Weihai-born, CSM-educated, London-based emerging talent Yuhan Wang is the freshest addition to the fabulous Fashion East family. Languid yet precise, buttoned-up yet undone, prim yet playful, Yuhan built on her acclaimed MA collection to further explore the language of deshabille in her subtly nuanced debut.
“People have a curiosity about what happens ‘behind the curtain’ and I see that as a metaphor about how we all interact — what we choose to share and what we choose to hide,” she explained post-show as she carefully packed her delicate hand-drawn fabrics. “It’s the dialogue of a woman and her self, her inner universe expressed in the outside world. That’s how I feel right now. I’m discovering myself and sharing parts of my inner-self.” As she made her on-schedule catwalk debut just six months after graduation, this was her coming of age moment.

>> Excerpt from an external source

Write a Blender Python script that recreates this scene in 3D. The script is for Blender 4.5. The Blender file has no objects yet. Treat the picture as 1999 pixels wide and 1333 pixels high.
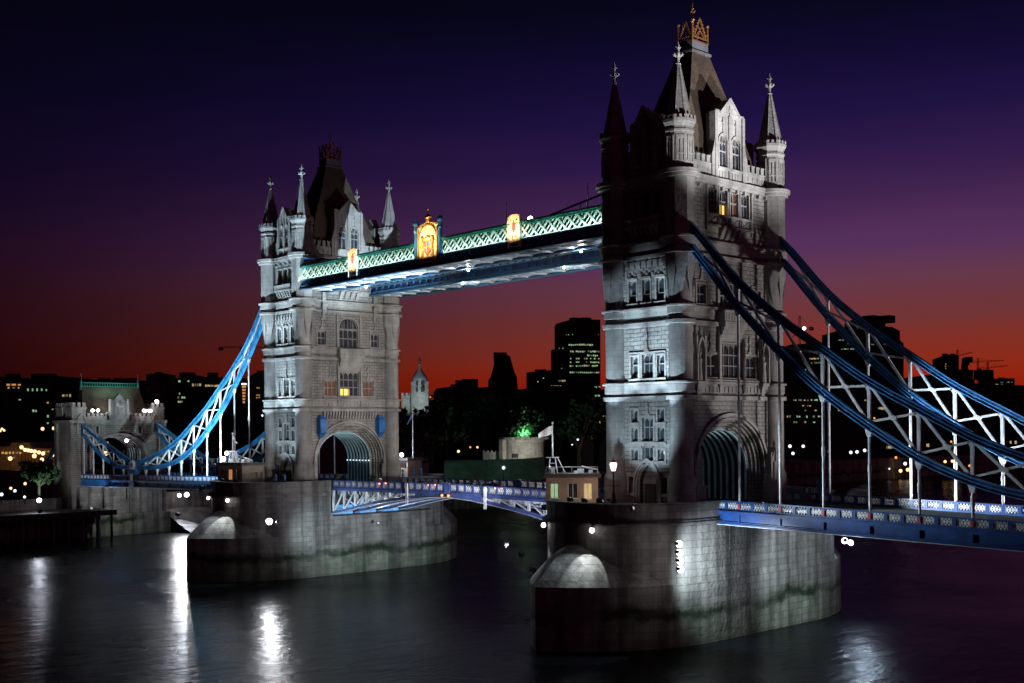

“Beauty with weirdness, softness, delicacy and sensibility,” is how she herself describes her work. Growing up in the seaport province of Weihai, it was the poetic work of intimate conversation pieces of Chinese women by the Qing Dynasty artist Gai Qi Hong Lou Meng that first captured Yuhan’s imagination and inspired her to draw.
Today, as Nouvelle Vague’s cover of Too Drunk to Fuck echoed through the showspace, Gai Qi’s women in layers of delicate colour were reimagined by Yuhan. Drawing on period portraits of Regency women as well as the vernacular of Chinese dress, the collection compared and contrasted Asian femininity with western ideals and culture, all the while treading the line between coverage and exposure.